I scream and make a sound.
I try to awaken the silenced folks all around.
Together we can rebound. Be loud. Voices pound.
We need to make angry noise. Thunderous. Talk back. Fight.
We should no longer…
“I” will no longer have my difference be the cause of my silence,
But rather the cause of my silence no more.

And when I, have my kid, eventually, when I have a child…
I will tell them,
“If they don’t have anything good to say, say it, because it is better than being silenced.
If you get bullied, let your voice be heard.
Rock the boat.
Speak out on injustice.
Don’t let yourself be modeled into minority meekness.”
The playground is merely the training ground for the real world fight.
**
When the twin towers were hit on that faithful day, I was overwhelmed with sadness. Not only for the ripple effect of post 9/11 events that were to come, but of how I knew that inevitably, it would have a direct consequence on my family, my Muslim community, my desi community. It seemed that all of a sudden every identity that I had at that time I suddenly had to defend. I felt guilty -- a selfish kind of guilt -- that as the towers fell and the world fell apart around us the only thing that I was really concerned about was the effect it would have on our brown community.

The effect was immediate as hate crimes ran rampant. Fear was instilled everywhere and just as all Americans felt a fear of the Terrorists, my community’s fears were twofold as we felt an additional fear of the potential terror inflicted upon us by our fellow Americans. Homeland Security would come to my house to ask my parents questions, my parents stopped going to the mosque, and traveling on planes for me was inhibited by a special phone call at the front desk that had to be made every time I flew. To the Others, all this may have seemed fair but to Me, though there was an injustice to the terror attacks, it was a shameful injustice that the xenophobic fears born from that event made it unfair for me to be looked at as an equal. It was just not fair.
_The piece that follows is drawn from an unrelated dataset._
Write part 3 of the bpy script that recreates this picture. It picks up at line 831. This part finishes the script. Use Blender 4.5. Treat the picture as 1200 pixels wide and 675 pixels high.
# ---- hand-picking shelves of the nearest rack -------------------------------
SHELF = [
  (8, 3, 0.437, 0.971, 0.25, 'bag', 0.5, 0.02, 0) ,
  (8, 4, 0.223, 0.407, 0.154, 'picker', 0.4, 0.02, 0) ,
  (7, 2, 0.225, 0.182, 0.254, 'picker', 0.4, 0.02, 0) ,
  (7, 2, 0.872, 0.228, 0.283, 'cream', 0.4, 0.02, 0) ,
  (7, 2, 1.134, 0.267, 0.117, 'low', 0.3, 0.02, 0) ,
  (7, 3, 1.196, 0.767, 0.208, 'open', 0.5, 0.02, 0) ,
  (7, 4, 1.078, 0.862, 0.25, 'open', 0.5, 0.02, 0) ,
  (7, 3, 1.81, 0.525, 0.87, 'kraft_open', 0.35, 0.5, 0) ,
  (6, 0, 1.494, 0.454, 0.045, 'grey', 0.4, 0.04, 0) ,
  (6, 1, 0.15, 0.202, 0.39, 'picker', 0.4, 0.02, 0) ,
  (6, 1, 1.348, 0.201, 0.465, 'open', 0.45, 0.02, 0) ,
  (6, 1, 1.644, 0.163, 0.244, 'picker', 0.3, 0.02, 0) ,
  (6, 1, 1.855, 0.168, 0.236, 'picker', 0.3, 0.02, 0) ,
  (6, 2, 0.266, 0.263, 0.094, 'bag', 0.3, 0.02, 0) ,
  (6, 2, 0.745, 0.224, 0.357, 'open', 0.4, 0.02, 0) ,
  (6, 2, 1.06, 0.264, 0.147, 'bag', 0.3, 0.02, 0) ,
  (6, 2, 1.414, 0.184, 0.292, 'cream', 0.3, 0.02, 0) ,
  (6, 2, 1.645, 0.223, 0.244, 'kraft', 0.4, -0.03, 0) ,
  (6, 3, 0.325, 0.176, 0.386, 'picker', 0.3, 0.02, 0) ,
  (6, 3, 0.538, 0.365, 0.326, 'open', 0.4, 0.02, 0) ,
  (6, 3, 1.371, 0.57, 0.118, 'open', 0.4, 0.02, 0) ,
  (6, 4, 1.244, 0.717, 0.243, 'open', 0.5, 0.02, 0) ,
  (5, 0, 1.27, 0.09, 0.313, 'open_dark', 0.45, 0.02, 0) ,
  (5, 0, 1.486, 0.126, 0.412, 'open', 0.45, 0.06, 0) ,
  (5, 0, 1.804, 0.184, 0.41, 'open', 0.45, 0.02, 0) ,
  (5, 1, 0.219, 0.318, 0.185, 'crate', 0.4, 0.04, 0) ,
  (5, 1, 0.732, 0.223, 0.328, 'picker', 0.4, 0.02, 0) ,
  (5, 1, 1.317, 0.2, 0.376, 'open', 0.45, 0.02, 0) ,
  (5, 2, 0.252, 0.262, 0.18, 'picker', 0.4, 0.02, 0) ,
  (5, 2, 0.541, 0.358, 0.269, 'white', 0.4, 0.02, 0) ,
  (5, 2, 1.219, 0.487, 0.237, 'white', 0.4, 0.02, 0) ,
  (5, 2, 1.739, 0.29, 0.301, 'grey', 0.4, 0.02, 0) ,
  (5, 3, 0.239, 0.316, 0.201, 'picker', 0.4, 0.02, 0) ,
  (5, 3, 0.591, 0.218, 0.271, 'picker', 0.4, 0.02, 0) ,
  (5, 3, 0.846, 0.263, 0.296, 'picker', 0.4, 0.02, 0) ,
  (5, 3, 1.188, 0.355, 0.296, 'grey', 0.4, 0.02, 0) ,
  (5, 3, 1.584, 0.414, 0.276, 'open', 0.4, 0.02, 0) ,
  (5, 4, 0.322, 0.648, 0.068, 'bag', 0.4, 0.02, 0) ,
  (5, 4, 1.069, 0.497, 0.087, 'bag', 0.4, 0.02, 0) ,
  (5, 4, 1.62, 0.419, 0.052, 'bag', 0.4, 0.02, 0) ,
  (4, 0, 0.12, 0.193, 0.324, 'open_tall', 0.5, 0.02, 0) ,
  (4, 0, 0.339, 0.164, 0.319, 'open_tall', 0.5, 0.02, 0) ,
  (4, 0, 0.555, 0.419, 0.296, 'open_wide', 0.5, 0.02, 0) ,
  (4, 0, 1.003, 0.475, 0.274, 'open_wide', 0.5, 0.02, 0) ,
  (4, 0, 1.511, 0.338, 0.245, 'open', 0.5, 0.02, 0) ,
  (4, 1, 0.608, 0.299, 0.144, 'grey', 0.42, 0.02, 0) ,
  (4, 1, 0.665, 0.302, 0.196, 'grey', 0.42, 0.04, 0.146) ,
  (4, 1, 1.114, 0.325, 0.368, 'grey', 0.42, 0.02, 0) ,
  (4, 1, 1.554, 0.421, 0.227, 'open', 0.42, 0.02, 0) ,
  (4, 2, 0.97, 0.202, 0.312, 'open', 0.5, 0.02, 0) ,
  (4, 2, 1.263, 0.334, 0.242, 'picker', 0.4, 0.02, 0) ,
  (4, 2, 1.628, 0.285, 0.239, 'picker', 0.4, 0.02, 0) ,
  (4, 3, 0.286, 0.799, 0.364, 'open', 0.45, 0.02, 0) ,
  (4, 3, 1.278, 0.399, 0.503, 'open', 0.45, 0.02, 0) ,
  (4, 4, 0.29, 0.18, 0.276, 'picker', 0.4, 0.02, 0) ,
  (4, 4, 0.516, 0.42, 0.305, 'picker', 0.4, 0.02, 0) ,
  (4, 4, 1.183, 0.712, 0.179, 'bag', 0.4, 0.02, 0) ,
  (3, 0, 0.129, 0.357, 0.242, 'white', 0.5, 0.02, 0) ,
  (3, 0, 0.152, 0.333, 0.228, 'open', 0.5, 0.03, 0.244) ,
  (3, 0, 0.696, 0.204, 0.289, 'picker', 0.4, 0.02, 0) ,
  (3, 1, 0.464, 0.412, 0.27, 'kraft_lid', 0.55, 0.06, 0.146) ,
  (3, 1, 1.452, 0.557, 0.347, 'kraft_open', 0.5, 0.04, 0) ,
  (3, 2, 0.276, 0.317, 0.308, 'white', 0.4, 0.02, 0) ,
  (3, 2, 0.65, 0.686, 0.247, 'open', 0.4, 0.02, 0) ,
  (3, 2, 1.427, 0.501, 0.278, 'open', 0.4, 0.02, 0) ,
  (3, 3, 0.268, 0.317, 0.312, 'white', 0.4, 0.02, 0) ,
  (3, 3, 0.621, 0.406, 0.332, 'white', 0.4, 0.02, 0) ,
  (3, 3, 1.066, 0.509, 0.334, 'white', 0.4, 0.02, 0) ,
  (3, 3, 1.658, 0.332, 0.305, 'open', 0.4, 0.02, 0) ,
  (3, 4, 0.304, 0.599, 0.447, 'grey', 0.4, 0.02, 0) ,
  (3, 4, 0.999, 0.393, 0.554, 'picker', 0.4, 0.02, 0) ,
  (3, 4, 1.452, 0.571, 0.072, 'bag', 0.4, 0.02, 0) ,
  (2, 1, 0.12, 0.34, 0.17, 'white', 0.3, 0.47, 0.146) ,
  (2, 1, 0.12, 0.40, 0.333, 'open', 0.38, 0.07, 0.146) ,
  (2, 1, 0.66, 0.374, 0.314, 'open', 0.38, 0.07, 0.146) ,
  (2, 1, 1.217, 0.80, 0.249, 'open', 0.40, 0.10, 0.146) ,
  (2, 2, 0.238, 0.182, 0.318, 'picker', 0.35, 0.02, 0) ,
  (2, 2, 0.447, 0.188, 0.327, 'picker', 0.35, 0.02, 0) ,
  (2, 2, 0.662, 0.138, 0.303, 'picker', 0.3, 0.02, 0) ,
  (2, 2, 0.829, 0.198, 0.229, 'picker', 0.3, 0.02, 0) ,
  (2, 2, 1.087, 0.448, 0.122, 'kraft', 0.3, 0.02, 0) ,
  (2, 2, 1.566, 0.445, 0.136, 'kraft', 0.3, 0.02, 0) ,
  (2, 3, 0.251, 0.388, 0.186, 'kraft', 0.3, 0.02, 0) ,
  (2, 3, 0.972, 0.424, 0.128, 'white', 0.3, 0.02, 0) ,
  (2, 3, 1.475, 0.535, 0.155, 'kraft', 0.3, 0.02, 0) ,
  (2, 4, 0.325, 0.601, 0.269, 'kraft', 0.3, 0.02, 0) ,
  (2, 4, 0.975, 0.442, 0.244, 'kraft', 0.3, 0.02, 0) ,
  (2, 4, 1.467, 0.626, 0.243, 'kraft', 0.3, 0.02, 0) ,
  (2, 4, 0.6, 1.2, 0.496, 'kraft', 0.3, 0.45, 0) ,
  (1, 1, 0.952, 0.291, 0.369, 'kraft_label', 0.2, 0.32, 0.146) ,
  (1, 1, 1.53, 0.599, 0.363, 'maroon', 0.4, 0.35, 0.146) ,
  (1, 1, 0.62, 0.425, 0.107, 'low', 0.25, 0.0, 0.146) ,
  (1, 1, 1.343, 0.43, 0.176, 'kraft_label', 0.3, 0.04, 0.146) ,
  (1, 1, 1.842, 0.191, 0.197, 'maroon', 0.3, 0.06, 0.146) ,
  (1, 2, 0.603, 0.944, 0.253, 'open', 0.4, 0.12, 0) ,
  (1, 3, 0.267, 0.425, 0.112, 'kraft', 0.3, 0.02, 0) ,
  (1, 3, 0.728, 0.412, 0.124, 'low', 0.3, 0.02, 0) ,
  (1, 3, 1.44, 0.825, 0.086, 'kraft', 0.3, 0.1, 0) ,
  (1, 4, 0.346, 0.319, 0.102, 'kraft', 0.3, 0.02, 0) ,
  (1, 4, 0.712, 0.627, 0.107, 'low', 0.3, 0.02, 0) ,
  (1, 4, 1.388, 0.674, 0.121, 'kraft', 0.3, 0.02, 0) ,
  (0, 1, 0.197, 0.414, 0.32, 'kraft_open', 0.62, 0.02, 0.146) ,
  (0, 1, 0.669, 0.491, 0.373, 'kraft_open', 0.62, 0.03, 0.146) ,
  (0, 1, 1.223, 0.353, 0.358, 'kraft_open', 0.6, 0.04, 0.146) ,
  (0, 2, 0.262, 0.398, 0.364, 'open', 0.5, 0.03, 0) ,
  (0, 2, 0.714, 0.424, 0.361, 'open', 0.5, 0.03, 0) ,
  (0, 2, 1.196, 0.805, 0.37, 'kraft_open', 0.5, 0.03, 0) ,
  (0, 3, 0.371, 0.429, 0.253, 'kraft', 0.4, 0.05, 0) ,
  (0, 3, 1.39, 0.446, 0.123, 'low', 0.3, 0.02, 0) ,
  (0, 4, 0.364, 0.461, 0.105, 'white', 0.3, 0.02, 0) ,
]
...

As national government spent the past five years battling the war on terror with wiretaps, fear mongering and patriotic acts, I too have been fighting the war on terror. But the war on terror that I’m fighting is the American on American terror inflicted on my South Asian American community. The past five years have been a gut wrenching re-birth for the South Asian American community as we developed our political voice as a means of survival against this injustice. It has been hard, but it has been good as these stages to the evolution of a South Asian American political voice puts us one step closer to making our community a force to be reckoned with- at least with regards to disparities, and injustice. In the simplest terms, to make sure that life is a little bit more fair for those brown and American.
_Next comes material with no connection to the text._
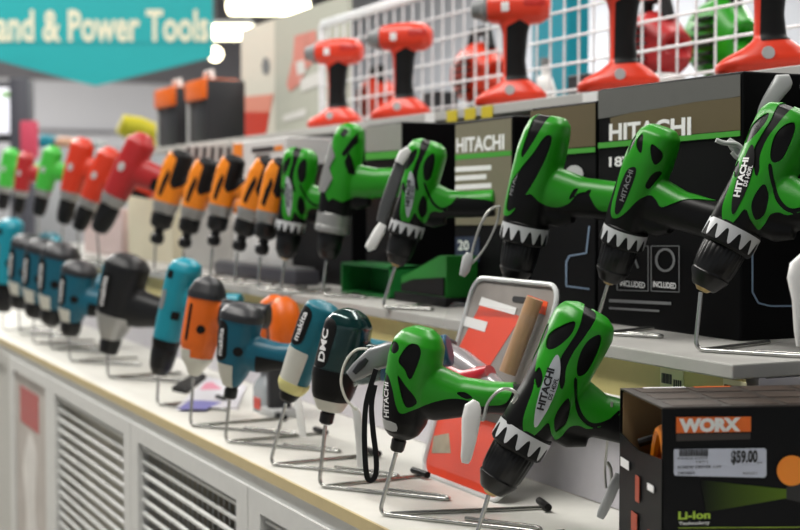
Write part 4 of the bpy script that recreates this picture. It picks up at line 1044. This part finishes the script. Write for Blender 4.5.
# ------------------------------------------------------------------ other goods on the lower deck
def quad_on(z, pts): return [onz(a, c, z) for a, c in pts]
r = thing('leaflet', 'white leaflet with pink and violet print lying behind the orange driver', 'leaflet')
q = quad_on(CTR, [(176, 410), (237, 410), (246, 388), (208, 379)]); MB().prism([(p.x, p.y) for p in q], (0, 0, CTR), (1, 0, 0), (0, 1, 0), .004).build('paper', mat('leaflet_paper', 'dcdbe2', .4), r, 0)
q = quad_on(CTR + .0042, [(178, 409), (205, 409.5), (222, 402), (190, 400)]); MB().prism([(p.x, p.y) for p in q], (0, 0, CTR + .0041), (1, 0, 0), (0, 1, 0), .0003).build('violet_print', mat('violet_ink', '7c7ab8', .5), r, 0)
q = quad_on(CTR + .0042, [(200, 390), (222, 389), (212, 382), (205, 383)]); MB().prism([(p.x, p.y) for p in q], (0, 0, CTR + .0041), (1, 0, 0), (0, 1, 0), .0003).build('pink_print', mat('pink_ink', 'd98aa0', .5), r, 0)
q = quad_on(CTR, [(172, 391), (186, 394), (206, 378.5), (196, 376)])
tag(MB().prism([(p.x, p.y) for p in q], (0, 0, CTR), (1, 0, 0), (0, 1, 0), .007).build('black_folder', BLACKR, None, 0), 'black folder lying on the lower deck beside the leaflet', 'folder')
p = onz(266, 412, CTR); r = thing('bottle_pack', 'grey translucent pack with red mark standing behind the teal driver', 'pack', p)
MB().rings([[(x, y, z) for x, y in rr(-.022 * s_, -.014 * s_, .022 * s_, .014 * s_, .008 * s_)] for z, s_ in ((0, 1), (.035, 1), (.044, .8), (.052, .45), (.058, .4))]).build('pack_body', mat('smoky_pack', 'a9b0b4', .25, alpha=.75), r)
MB().box((.004, -.0148, .014), (.026, .001, .016)).build('red_mark', REDO, r, 0)
MB().lathe([(.058, .011), (.066, .011)], 20).build('pack_cap', BLACKR, r)
p = onz(279, 322, CTR + .140) if False else ony(279, 322, .155); r = thing('orange_handle_tool', 'orange double lobed tool standing behind the teal drivers', 'tool', (p.x, p.y, CTR))
for k, dx in enumerate((-.023, .023)):
    b = MB(); b.rings(handle_rings([(dx * 1.1, .095, .012, .018), (dx * 1.15, .105, .019, .022), (dx, .140, .020, .023), (dx * .8, .158, .016, .019), (dx * .6, .167, .007, .009)])); b.build('orange_lobe', ORANGED, r)
MB().box((0, 0, .080), (.014, .034, .160), bev=.004).build('dark_spine', GREYD, r); MB().box((0, 0, .085), (.060, .036, .026), bev=.006).build('dark_body', BLACKR, r); MB().box((0, 0, .006), (.06, .04, .012), bev=.003).build('foot', GREYL, r)
# a few teal tools lying flat behind the far row
for k, (px, py, L, lb) in enumerate([(50, 262, .12, 'teal tool lying crosswise behind the far teal drivers')]):
    c = ony(px, py - 20, .19 if k < 2 else .18); r = thing('lying_tool', lb, 'tool', (c.x, c.y, CTR))
    hz = c.z - CTR
    b = MB(); b.rings(handle_rings([(-L * .9, hz, .010, .012), (-L * .4, hz + .004, .019, .02), (L * .2, hz + .004, .021, .02), (L * .6, hz, .018, .018), (L * .7, hz, .008, .01)])); b.build('housing', TEAL if k < 2 else NAVY, r)
    b = MB(); b.box((-L * .3, 0, (hz - .014) / 2), (.028, .028, hz - .014), bev=.006); b.box((-L * .3, 0, .006), (.06, .04, .012), bev=.003); b.build('grip', GREYD, r)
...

All grown up, I understand now that the reason for my pre-adolescent rage was due to my parents’ fear -- fear of the others, fear of being a foreigner in a new land, fear of losing their daughter to being American. It is exactly same kind of fear that begets this society of unfairness in the larger scope of our society -- fear of the [brown] others, fear of [Muslim] foreigners on American land, fear of losing their daughter to be [Un-] American. Same fears, simply different context.

Just as my childhood self was filled with rage at the injustice of my parents, the grown up me is equally filled by rage due to the lack of a level playing field. Life is still not fair, and although that may just be “the way it is,” I believe there are things that we can do to eliminate the injustice and truly have justice for all. The South Asian American community here may not have achieved it yet, but we are a little bit closer.